Quote, please, the line with "Model this scene", the line with "const SUN := Vector3(0.26, 0.80, 0.46)", and every line between them, exactly and with nothing else.
━━━━━━━━
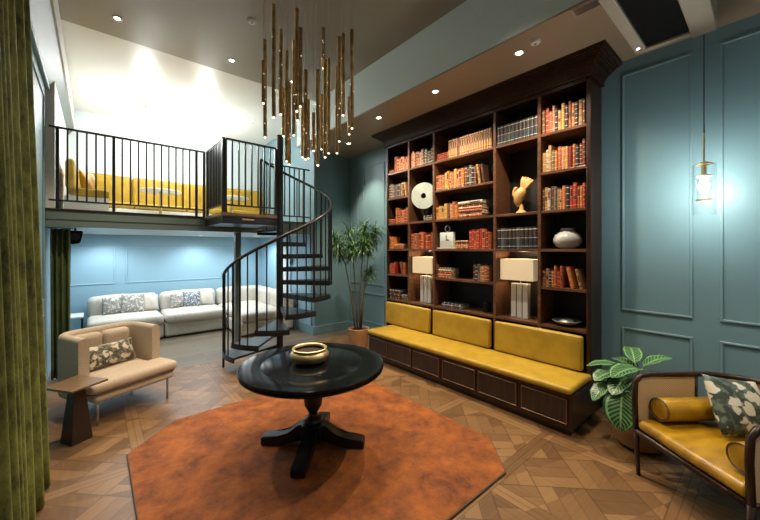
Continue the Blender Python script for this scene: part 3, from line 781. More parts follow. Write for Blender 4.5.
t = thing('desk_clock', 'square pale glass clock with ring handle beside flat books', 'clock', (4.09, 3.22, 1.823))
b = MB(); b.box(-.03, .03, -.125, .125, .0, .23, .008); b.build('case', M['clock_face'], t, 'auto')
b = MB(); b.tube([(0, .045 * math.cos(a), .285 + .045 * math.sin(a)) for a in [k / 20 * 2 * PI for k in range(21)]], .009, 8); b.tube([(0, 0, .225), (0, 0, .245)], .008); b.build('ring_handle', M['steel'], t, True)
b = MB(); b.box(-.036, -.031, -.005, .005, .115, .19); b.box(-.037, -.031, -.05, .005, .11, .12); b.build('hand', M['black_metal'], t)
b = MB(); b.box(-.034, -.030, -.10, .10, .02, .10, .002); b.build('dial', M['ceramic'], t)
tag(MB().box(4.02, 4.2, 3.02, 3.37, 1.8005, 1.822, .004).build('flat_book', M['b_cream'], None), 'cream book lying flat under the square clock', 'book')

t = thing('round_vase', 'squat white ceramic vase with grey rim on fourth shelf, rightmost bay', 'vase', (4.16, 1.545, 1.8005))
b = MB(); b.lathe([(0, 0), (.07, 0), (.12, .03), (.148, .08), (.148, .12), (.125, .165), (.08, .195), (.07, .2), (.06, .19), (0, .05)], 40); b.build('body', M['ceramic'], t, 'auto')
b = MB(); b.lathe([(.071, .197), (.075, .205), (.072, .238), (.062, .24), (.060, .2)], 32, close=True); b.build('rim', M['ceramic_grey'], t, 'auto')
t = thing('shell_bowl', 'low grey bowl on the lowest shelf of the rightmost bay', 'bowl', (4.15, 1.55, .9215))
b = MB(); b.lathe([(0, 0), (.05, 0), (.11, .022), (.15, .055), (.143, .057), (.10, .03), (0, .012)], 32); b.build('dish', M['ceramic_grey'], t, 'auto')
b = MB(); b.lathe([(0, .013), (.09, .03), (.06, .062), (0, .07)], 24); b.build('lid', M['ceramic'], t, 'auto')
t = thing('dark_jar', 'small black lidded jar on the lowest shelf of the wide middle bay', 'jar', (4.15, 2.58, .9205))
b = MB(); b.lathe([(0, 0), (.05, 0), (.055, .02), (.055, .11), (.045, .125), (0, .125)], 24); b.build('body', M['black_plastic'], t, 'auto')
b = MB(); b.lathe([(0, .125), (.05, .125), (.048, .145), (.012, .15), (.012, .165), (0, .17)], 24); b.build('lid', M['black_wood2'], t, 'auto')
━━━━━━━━
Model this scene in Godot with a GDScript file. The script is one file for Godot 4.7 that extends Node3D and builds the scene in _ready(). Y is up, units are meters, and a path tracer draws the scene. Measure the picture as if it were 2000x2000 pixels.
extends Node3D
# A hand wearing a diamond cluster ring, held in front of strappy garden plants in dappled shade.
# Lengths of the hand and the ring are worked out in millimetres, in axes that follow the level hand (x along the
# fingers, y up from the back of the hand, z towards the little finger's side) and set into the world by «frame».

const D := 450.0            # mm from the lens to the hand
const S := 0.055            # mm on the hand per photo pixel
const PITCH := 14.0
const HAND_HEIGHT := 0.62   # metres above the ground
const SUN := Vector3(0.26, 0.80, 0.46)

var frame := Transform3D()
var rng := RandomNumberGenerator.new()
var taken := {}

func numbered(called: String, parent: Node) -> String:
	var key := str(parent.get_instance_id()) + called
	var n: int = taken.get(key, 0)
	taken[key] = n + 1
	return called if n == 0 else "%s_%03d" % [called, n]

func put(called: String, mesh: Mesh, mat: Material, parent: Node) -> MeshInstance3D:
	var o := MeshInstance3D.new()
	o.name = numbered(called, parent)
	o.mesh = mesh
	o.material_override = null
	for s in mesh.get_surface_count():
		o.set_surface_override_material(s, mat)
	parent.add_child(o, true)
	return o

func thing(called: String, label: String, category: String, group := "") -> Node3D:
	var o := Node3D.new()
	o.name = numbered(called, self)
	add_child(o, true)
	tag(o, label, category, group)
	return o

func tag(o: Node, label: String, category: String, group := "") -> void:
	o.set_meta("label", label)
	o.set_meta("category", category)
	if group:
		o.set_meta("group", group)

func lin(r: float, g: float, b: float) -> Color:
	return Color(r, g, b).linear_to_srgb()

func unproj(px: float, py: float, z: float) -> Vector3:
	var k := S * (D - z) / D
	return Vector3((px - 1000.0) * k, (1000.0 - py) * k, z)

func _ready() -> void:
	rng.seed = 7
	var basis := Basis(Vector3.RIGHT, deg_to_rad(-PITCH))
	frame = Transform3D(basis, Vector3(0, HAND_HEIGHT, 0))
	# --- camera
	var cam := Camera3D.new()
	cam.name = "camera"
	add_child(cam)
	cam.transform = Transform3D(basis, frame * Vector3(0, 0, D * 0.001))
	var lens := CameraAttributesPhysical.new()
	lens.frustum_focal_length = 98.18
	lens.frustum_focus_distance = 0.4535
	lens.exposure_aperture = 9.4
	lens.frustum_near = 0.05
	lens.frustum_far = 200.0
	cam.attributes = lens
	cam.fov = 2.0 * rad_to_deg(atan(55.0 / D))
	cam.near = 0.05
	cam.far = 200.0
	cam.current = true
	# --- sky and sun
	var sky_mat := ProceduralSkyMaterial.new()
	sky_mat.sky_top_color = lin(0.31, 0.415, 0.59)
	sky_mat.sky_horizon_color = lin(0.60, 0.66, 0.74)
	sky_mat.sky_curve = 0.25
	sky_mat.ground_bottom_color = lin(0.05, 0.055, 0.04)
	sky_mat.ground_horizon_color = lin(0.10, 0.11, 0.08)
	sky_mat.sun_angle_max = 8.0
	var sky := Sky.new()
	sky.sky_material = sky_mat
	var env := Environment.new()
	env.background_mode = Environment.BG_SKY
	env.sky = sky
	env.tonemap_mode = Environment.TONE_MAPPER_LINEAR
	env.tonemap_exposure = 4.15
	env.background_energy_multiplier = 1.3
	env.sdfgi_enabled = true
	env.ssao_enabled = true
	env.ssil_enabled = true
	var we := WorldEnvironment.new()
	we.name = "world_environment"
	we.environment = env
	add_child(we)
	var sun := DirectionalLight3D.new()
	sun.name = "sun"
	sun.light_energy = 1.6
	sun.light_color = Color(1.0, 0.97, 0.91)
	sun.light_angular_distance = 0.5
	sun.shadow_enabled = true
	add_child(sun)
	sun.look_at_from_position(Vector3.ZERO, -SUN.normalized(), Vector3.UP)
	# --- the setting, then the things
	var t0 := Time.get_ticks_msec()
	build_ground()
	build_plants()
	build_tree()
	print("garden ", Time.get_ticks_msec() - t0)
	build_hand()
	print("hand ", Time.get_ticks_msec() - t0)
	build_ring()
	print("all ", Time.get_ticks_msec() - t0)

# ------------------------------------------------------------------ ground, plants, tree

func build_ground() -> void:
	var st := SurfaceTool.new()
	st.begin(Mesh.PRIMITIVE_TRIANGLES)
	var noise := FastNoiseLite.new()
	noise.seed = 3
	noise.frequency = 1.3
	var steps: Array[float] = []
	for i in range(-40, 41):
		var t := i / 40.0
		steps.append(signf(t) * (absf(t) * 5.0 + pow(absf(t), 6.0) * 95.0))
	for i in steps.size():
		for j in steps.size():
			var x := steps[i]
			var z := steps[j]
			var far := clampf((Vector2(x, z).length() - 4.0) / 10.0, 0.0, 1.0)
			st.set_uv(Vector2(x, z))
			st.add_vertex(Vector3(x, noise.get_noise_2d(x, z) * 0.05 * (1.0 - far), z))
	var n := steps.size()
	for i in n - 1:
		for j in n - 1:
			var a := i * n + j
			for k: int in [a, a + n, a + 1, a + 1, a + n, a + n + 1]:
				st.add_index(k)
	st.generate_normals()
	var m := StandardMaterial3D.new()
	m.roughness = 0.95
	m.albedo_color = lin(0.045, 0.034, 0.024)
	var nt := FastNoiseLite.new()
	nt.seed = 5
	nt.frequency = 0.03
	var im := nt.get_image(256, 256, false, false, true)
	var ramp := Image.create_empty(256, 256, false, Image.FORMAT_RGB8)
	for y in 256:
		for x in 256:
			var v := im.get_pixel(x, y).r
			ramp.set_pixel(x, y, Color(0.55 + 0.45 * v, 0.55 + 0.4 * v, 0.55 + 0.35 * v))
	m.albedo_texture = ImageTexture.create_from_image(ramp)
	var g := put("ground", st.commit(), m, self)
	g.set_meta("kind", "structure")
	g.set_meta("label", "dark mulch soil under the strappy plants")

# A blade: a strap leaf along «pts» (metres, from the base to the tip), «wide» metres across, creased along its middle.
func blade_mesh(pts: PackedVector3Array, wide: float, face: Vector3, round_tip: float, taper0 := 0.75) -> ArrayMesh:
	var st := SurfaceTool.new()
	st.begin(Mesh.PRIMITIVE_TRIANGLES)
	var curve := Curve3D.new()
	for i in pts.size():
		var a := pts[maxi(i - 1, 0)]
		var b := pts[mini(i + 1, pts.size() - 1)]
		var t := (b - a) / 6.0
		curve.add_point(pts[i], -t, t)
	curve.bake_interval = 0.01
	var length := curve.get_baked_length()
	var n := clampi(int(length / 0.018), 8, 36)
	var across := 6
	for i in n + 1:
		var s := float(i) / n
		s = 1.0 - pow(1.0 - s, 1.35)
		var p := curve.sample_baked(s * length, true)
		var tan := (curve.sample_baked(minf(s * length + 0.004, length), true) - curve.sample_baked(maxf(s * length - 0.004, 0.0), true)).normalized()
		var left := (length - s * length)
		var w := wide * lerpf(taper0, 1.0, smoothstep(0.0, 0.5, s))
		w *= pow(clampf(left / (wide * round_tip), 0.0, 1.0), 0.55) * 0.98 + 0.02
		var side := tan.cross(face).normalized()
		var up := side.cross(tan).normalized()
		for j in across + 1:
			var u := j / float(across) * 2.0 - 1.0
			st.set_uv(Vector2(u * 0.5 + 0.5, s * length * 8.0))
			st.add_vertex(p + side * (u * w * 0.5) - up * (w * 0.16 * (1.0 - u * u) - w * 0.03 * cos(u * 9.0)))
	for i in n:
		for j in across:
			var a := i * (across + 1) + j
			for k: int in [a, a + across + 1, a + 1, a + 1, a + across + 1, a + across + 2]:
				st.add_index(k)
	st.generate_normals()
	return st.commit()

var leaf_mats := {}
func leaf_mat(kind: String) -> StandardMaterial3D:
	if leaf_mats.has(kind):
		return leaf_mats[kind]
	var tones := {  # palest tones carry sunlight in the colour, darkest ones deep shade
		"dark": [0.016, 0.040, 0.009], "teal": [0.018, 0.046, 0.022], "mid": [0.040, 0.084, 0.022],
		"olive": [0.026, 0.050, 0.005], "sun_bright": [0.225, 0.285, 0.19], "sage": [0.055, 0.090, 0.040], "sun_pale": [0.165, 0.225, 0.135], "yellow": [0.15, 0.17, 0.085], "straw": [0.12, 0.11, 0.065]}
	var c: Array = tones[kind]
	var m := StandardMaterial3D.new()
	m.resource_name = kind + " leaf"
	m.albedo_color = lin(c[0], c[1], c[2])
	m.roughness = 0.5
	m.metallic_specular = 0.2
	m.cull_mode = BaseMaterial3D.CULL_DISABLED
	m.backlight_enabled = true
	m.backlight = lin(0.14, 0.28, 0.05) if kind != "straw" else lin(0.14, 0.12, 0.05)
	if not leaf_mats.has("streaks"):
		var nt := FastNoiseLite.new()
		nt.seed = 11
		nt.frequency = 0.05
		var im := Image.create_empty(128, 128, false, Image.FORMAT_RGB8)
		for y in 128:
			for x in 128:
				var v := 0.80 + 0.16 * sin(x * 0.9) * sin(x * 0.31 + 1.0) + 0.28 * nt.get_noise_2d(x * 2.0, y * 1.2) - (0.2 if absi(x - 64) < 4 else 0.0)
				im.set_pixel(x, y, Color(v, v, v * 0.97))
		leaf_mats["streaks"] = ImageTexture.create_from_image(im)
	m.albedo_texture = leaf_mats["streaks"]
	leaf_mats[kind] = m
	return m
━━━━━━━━
| RESPONSE TO THIS EXERCISE |
Model this scene in Godot with a GDScript file. The script is one file for Godot 4.7 that extends Node3D and builds the scene in _ready(). Y is up, units are meters, and a path tracer draws the scene. Measure the picture as if it were 2000x2000 pixels.
extends Node3D
# A hand wearing a diamond cluster ring, held in front of strappy garden plants in dappled shade.
# Lengths of the hand and the ring are worked out in millimetres, in axes that follow the level hand (x along the
# fingers, y up from the back of the hand, z towards the little finger's side) and set into the world by «frame».

const D := 450.0            # mm from the lens to the hand
const S := 0.055            # mm on the hand per photo pixel
const PITCH := 14.0
const HAND_HEIGHT := 0.62   # metres above the ground
const SUN := Vector3(0.26, 0.80, 0.46)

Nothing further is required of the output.